La bandera de la paz en las cercanías de un eremitorio visigodo Alborajico, Tobarra, Albacete. 20 de abril de 2015. .

José Antonio Iniesta
 
 
 
Llegó mi gran amiga Adriana Cortés de tierras de Argentina, desde la lejana “Ciudad Feliz”, Mar del Plata, siempre con esa mirada de leyenda en sus ojos al hablarme de Capilla del Monte, el Cerro Uritorco y la ciudad intraterrestre de Erks, sagrada tierra de la que años después me regalaría dos cuarzos que se convertirían en dos de los objetos más apreciados por mí de tantos como tengo de los más diversos rincones del mundo, por la capacidad visionaria que ofrecen para sumirse en los más mágicos viajes que se puedan hacer, más allá de lo que entendemos como tercera dimensión y sin gastar un céntimo en billetes de avión.

Y allí, en un prado verde, inmensamente verde, extendí al viento la bandera de la paz que con tanto ingenio y amor creó el gran explorador, pintor, místico e iniciado, Nicholas Roerich, y que con tanta entrega ha llevado desde siempre mi hermano mexicano Óscar Tinajero, guardián del fuego y portador de la bandera de la paz, por todo el mundo.

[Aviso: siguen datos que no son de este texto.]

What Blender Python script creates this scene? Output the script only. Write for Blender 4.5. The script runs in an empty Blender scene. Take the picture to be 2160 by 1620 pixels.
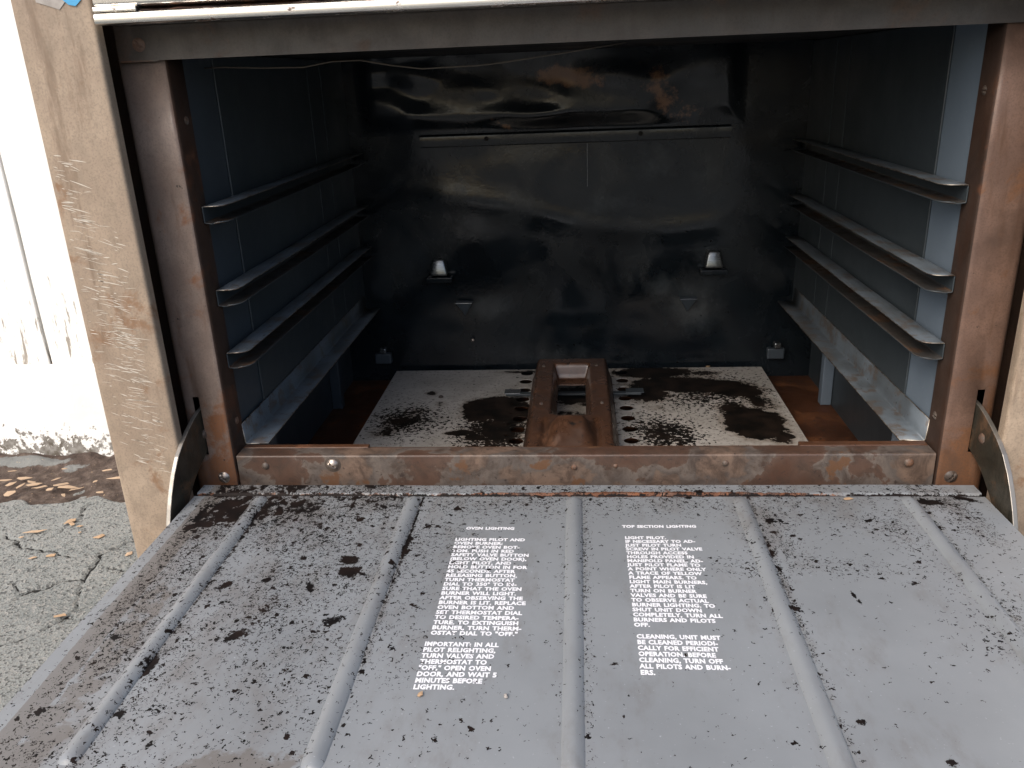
import bpy, math, random
import numpy as np
from mathutils import Matrix, Vector
random.seed(7); rng = np.random.default_rng(7)
R = math.radians
S = bpy.context.scene
COL = S.collection

# ---------------------------------------------------------------- camera
cam = bpy.data.cameras.new('camera'); co = bpy.data.objects.new('camera', cam); COL.objects.link(co)
CP = (0.0059, -0.7317, 0.3487); P, Y, RO = R(20.474), R(-4.9885), R(-2.3487)
f = Vector((math.sin(Y)*math.cos(P), math.cos(Y)*math.cos(P), -math.sin(P)))
r = Vector((math.cos(Y), -math.sin(Y), 0)); u = r.cross(f)
r2 = r*math.cos(RO) + u*math.sin(RO); u2 = -r*math.sin(RO) + u*math.cos(RO)
co.matrix_world = Matrix(((r2.x, u2.x, -f.x, CP[0]), (r2.y, u2.y, -f.y, CP[1]), (r2.z, u2.z, -f.z, CP[2]), (0, 0, 0, 1)))
cam.sensor_width = 36; cam.lens = 1743.6/2160*36; cam.clip_start = .01; cam.clip_end = 500
S.camera = co
# ---------------------------------------------------------------- sky, sun, exposure
SUN = Vector((-.46, -.72, .86)).normalized()
w = bpy.data.worlds.new('World'); S.world = w; w.use_nodes = True
nt = w.node_tree; bg = nt.nodes['Background']
sky = nt.nodes.new('ShaderNodeTexSky'); sky.sky_type = 'NISHITA'; sky.sun_disc = False
sky.sun_elevation = math.asin(SUN.z); sky.sun_rotation = math.atan2(SUN.x, SUN.y)
sky.air_density = 1.0; sky.dust_density = 4.0; sky.ozone_density = 1.0
nt.links.new(sky.outputs[0], bg.inputs[0]); bg.inputs[1].default_value = .15
sl = bpy.data.lights.new('sun', 'SUN'); sl.energy = 1.0; sl.angle = R(50); sl.color = (1, .95, .88)
so = bpy.data.objects.new('sun', sl); COL.objects.link(so); so.location = SUN*5
so.rotation_euler = (-SUN).to_track_quat('-Z', 'Y').to_euler()
S.view_settings.view_transform = 'Standard'; S.view_settings.look = 'None'
S.view_settings.exposure = .75; S.view_settings.gamma = 1

# ---------------------------------------------------------------- helpers
def tag(o, label=None, cat=None, group=None, kind=None):
    for k, v in (('label', label), ('category', cat), ('group', group), ('kind', kind)):
        if v: o[k] = v
    return o
def empty(name, loc, label, cat, group=None):
    o = bpy.data.objects.new(name, None); COL.objects.link(o); o.location = loc; o.empty_display_size = .05
    return tag(o, label, cat, group)
def root_of(p):
    while p.parent: p = p.parent
    return p
def mesh(name, V, F, mat, parent=None, smooth=False, bevel=0, attrs=None, seg=2, sharp=None):
    m = bpy.data.meshes.new(name)
    V = np.asarray(V, float)
    m.from_pydata(V.tolist(), [], F if isinstance(F, list) else F.tolist())
    mats = mat if isinstance(mat, (list, tuple)) else [mat]
    for a in mats: m.materials.append(a)
    if smooth: m.polygons.foreach_set('use_smooth', [True]*len(m.polygons))
    if attrs:
        for k, v in attrs.items():
            a = m.attributes.new(k, 'FLOAT', 'POINT'); a.data.foreach_set('value', np.asarray(v, float).ravel())
    m.update()
    o = bpy.data.objects.new(name, m); COL.objects.link(o)
    if parent is not None:
        o.parent = parent
        if parent.type == 'EMPTY': o.location = -parent.location     # mesh data stay in world coordinates
    if sharp is not None: m.set_sharp_from_angle(angle=R(sharp))
    if bevel:
        b = o.modifiers.new('bevel', 'BEVEL'); b.width = bevel; b.segments = seg; b.limit_method = 'ANGLE'; b.angle_limit = R(40)
    return o
def boxvf(x0, x1, y0, y1, z0, z1):
    V = [(x, y, z) for z in (z0, z1) for y in (y0, y1) for x in (x0, x1)]
    F = [[0, 2, 3, 1], [4, 5, 7, 6], [0, 1, 5, 4], [2, 6, 7, 3], [0, 4, 6, 2], [1, 3, 7, 5]]
    return V, F
def box(name, x, y, z, mat, parent=None, bevel=.0008, **k):
    V, F = boxvf(min(x), max(x), min(y), max(y), min(z), max(z))
    return mesh(name, V, F, mat, parent, bevel=bevel, **k)
def gridf(n, m, skip=None):
    i, j = np.meshgrid(np.arange(n-1), np.arange(m-1), indexing='ij')
    a = (i*m + j)
    F = np.stack([a, a+m, a+m+1, a+1], -1)
    if skip is not None: F = F[~skip]
    return F.reshape(-1, 4)
def prism(name, pts, axis, a, b, mat, parent=None, n=1, caps=True, **k):
    """closed 2D outline swept along axis from a to b"""
    V = []; L = len(pts)
    for t in np.linspace(a, b, n+1):
        for p, q in pts: V.append({'x': (t, p, q), 'y': (p, t, q), 'z': (p, q, t)}[axis])
    F = [[s*L+i, s*L+(i+1) % L, (s+1)*L+(i+1) % L, (s+1)*L+i] for s in range(n) for i in range(L)]
    if caps: F += [list(range(L))[::-1], [n*L+i for i in range(L)]]
    return mesh(name, V, F, mat, parent, **k)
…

Precisamente, Adriana Cortés me concedió uno de los honores más grandes de mi vida al hacerme entrega de esa bandera de la paz en Alicante diez años antes, el 7 de marzo de 2005, algo que solamente se concede en determinadas ocasiones, por lo que es un inmenso privilegio, uno de los legados más importantes de mi vida por lo que estaba bandera de la paz significa.

No puede ser más mágico el paisaje, donde se encuentra el eremitorio de Alborajico, el que ya conocí muchísimos años atrás, cuando apenas se sabía de él, convertido en un establo para el ganado. Ya por aquel entonces reconocí la energía de ese lugar de poder donde se enclava el santuario, cenobio, refugio de eremitas en el pasado, recorriendo aquellas montañas con mis varillas de zahorí y localizando la línea energética de la que los árboles hablaban en silencio, como lo hacen siempre si se les sabe escuchar.

Y me embelesé en aquella enorme gruta excavada por la mano del hombre, con sus camas de piedra, sus misteriosas hornacinas, el gigantesco y perfecto hueco excavado en el techo y los trozos de piedra desmigajada de lo que, por la tradición oral, de testigos que lo habían visto completo, sabía que había sido un altar, justo debajo de esa magnífica ventana de piedra abierta a los cielos para contemplar la luna y medir fechas sagradas a lo largo de los siglos.

Adriana Cortés, con ese hálito de vida impregnado por su vínculo con mapuches y comechingones, y yo, hijo de estas tierras de la comarca de Hellín-Tobarra, pero ciudadano del mundo y viajero de muchos otros, redoblamos con alegría, entregados al viento que movía cada brizna de hierba, con nuestros tambores chamánicos. Y el tiempo se paró como tantas otras veces, en el abrazo invisible, pero sentido, de la Madre Tierra, de Pachamama, de Gaia. No hay felicidad más absoluta que la de la sencillez del tiempo que se vive apaciblemente.